A Fool with a Tool is Still a Fool

“A fool with a tool is still a fool.” — often attributed to Grady Booch

I keep coming back to this quote when I watch teams adopt AI.

In my last post I wrote about shifting the engineering process left — spec sessions, autonomous agents, humans reviewing output rather than writing it. A few people asked the obvious follow-up: if an agent implements and an AI reviews, why do I need a team at all?

It’s a fair question. And I think the answer is in that quote.

The agent validates against your prompt. That’s it. If your thinking is muddled, the output will be muddled — just faster and at greater cost. An agent doesn’t tell you that you’re solving the wrong problem. It solves whatever problem you gave it, thoroughly and without complaint.

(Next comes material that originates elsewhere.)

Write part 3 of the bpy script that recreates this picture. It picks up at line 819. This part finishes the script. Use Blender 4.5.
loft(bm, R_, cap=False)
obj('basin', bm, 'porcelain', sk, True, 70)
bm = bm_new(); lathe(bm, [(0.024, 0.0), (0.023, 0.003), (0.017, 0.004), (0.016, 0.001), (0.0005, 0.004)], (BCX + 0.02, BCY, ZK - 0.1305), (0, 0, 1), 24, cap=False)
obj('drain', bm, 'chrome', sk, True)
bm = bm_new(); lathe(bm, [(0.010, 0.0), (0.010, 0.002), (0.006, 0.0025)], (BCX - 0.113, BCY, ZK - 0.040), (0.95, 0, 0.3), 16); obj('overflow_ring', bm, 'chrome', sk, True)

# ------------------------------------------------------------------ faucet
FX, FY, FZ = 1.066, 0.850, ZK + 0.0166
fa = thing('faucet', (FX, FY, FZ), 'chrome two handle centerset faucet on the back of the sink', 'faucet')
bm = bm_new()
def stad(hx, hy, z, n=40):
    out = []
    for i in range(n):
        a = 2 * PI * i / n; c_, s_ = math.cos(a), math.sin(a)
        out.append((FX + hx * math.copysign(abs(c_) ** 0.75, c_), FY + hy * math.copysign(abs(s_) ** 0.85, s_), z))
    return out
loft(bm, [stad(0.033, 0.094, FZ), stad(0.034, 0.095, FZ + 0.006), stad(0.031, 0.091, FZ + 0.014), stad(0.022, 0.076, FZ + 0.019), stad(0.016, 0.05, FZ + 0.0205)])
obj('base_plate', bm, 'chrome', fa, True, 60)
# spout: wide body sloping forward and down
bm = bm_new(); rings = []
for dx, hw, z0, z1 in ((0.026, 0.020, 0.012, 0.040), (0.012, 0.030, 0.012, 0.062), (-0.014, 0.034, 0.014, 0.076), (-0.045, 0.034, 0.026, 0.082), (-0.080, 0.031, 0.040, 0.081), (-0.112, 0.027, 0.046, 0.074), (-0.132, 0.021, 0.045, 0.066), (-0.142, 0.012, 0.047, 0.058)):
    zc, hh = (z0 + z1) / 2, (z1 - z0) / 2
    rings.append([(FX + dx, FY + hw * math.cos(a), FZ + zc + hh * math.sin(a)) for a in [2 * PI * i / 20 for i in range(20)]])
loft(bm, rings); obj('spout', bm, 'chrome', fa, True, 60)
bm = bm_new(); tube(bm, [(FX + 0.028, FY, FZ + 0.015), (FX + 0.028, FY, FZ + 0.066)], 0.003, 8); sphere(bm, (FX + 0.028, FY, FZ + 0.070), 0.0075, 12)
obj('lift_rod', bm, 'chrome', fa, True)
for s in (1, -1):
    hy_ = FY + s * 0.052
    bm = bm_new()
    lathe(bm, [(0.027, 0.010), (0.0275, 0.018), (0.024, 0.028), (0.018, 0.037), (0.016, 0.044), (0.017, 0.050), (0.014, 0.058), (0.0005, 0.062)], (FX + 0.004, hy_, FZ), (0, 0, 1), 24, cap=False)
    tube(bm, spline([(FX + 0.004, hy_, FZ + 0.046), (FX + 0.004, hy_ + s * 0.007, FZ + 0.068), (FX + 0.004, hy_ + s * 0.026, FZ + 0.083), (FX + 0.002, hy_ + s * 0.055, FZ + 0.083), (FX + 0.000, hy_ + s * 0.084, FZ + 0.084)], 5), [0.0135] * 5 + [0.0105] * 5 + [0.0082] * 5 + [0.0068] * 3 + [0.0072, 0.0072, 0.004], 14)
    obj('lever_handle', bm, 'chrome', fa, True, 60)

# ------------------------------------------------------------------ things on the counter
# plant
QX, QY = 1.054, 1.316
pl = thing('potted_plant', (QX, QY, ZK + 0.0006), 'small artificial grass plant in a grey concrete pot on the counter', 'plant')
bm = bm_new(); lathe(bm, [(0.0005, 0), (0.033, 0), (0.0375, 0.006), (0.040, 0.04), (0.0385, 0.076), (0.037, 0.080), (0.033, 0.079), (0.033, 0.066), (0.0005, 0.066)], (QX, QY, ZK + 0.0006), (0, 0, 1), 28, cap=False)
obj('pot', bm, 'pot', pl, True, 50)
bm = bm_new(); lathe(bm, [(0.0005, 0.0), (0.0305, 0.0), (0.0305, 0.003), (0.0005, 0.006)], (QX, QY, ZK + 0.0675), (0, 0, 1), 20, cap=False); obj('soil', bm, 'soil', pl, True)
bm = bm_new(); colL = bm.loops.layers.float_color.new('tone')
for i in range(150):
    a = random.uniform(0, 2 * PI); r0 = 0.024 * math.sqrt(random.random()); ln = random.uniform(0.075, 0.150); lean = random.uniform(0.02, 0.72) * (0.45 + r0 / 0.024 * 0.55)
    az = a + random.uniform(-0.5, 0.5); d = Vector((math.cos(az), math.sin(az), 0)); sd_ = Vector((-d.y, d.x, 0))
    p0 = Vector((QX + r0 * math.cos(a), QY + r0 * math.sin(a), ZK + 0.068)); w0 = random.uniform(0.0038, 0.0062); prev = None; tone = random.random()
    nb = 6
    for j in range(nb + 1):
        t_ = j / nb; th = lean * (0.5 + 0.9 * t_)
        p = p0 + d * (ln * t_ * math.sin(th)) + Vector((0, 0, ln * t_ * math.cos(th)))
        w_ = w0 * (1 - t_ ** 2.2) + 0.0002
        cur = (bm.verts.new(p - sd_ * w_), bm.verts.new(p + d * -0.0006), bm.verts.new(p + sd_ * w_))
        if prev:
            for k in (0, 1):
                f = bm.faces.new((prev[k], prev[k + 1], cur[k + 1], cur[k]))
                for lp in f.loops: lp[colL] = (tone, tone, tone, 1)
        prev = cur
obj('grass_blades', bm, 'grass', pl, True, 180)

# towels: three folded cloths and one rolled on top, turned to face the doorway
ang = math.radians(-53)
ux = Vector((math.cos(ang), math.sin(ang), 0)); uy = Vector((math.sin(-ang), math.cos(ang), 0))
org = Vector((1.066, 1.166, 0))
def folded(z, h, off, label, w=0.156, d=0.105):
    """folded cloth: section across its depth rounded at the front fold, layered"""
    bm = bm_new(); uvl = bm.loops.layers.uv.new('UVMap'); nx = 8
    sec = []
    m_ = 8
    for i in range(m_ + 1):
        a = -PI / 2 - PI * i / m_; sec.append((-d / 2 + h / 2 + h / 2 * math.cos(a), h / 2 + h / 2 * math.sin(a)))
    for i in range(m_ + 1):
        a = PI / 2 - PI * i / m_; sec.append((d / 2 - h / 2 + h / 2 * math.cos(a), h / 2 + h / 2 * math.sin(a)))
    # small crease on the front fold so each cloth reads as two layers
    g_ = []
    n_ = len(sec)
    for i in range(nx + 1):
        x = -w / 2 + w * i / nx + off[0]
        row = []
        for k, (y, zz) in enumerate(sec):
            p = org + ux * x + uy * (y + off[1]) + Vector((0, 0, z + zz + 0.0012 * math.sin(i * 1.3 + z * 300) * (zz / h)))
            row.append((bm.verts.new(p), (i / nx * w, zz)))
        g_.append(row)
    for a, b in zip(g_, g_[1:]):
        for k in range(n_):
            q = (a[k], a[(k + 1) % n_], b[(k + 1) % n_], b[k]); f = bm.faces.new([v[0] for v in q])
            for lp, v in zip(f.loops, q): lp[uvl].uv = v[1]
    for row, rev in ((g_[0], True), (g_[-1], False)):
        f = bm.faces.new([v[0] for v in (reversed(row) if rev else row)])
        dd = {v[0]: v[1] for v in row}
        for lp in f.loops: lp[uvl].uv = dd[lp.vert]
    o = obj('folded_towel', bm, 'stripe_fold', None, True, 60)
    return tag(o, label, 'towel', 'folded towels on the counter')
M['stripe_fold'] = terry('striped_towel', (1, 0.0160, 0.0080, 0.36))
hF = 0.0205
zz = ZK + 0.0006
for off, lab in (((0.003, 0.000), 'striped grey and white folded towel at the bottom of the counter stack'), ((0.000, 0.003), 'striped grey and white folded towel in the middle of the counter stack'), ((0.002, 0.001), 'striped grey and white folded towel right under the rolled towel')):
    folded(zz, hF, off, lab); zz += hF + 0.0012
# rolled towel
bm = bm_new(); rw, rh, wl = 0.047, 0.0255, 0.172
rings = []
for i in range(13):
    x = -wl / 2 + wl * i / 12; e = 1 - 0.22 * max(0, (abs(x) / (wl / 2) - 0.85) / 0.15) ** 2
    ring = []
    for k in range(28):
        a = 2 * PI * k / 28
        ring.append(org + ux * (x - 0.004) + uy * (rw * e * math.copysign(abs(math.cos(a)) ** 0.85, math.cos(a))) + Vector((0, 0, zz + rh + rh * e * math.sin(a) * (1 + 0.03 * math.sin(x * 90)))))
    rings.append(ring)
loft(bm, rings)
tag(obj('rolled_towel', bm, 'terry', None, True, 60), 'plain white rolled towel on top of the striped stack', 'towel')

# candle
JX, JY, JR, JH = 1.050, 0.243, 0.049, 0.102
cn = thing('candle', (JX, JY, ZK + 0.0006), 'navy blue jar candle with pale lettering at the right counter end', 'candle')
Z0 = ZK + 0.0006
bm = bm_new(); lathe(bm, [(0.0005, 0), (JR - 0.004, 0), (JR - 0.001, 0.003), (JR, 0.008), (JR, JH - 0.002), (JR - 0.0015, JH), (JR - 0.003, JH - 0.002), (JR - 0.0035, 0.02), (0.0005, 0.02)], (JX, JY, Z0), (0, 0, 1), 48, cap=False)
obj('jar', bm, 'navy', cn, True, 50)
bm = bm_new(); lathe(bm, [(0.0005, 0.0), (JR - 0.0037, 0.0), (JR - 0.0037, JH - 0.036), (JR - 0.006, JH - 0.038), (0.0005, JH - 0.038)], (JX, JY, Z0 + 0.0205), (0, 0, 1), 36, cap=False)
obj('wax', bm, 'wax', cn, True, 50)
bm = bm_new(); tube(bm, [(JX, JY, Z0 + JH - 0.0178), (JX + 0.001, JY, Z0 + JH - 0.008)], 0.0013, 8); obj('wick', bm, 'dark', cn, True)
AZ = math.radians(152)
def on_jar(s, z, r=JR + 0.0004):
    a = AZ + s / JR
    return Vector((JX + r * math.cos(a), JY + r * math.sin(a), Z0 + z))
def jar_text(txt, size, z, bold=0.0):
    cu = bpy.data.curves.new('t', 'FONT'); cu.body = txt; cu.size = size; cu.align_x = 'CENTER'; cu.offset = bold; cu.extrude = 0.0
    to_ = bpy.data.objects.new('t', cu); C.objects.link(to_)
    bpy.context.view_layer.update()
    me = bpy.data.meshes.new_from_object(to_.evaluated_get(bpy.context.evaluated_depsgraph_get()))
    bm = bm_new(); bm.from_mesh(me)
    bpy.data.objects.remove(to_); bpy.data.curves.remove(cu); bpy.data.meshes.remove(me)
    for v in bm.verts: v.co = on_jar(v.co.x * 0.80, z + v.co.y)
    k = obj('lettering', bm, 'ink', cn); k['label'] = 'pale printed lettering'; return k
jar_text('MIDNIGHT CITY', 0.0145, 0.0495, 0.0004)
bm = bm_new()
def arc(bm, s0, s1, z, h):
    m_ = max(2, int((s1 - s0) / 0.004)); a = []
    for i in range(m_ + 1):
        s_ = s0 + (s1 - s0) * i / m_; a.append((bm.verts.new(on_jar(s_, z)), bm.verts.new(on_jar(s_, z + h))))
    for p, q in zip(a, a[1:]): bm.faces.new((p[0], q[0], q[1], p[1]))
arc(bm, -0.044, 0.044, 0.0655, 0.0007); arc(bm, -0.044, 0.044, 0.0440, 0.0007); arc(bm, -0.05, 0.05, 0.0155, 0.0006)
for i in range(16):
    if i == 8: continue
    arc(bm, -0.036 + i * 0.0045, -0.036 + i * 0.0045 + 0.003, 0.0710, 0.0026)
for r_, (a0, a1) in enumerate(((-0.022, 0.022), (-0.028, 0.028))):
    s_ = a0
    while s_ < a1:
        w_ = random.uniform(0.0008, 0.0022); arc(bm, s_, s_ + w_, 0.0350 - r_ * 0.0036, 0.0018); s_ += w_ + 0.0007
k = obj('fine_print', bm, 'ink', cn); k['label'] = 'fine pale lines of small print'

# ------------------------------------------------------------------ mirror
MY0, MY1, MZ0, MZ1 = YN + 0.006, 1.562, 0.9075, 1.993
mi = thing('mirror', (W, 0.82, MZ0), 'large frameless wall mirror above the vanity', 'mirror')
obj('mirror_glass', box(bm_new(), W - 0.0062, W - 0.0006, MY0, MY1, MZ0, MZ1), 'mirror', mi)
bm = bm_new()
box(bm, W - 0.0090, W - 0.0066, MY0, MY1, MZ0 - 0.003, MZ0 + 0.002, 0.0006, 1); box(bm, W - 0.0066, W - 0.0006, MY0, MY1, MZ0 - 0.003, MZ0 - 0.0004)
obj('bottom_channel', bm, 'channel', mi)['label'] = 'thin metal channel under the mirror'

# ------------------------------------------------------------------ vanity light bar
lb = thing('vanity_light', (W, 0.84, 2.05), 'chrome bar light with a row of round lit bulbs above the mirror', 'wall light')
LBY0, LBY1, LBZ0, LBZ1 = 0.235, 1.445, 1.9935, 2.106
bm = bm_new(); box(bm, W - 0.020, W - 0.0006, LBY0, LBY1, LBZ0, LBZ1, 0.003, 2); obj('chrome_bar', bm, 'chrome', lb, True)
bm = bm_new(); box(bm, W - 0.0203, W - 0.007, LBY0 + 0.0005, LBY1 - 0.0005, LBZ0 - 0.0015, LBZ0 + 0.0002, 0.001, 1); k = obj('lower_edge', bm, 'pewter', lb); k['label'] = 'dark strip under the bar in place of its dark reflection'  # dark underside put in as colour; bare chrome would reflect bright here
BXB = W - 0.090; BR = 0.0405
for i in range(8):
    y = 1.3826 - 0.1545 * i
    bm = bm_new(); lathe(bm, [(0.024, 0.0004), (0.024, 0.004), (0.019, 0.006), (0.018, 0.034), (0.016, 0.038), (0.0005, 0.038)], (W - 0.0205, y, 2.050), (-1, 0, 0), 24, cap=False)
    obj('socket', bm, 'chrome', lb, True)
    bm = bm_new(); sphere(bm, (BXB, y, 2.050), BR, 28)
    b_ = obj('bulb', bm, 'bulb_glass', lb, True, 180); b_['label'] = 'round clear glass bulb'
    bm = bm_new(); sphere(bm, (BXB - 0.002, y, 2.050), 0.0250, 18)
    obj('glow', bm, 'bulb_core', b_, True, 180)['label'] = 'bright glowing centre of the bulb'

Most AI usage right now treats AI as a tool. Which means the quality of the output is bounded by the quality of the thinking that went into the prompt. A fool with a tool is still a fool. The tool just makes the foolishness more expensive.

The team is the check on intent. Not after the agent has burned three sprints on the wrong thing — before it starts.

That’s what mob planning actually is, when you think about it. Not a meeting. Not process overhead. It’s the place where bad ideas get caught before they get expensive. Where someone asks “wait, why are we building this” before an agent runs with it for a week.

But there’s something else happening in that room that I think gets underestimated.

It’s where the learning happens.

Not just prompting. System thinking. Architectural patterns. How to decompose a problem. Why a certain approach fits this codebase and another doesn’t. How a senior frames a problem before an agent ever touches it — the mental model that makes the output actually good.

Right now that knowledge isn’t transferring. Everyone is heads-down with their own tools, developing their own habits in isolation. Engineer A gets dramatically better output than engineer B. Nobody knows why. Prompting approaches are one small part of it — but the bigger part is the system thinking underneath. And that only surfaces if there’s a room where people talk through problems together before they hand them to an agent.

That conversation only exists if there’s a room to have it in.

AI is quietly doing something to teams. Everyone optimises their own workflow. Everyone gets faster individually. And the shared craft — the thing that used to live in code reviews, in pairing sessions, in hallway conversations about why the last approach didn’t work — starts to disappear.

The mob planning session gives it back. It becomes the place where system design gets discussed, where architectural decisions get challenged before the agent runs with them, where a junior watches how a senior thinks through a problem and learns something they couldn’t have learned from reading generated code. Prompting is part of that. But it’s the smaller part.

The artifact changed. The need for the room didn’t.

I don’t think teams are going away. I think the ones that skip the room will produce faster, worse work — and won’t understand why.

The ones that keep the room, and take it seriously as the place where thinking happens, will end up somewhere different.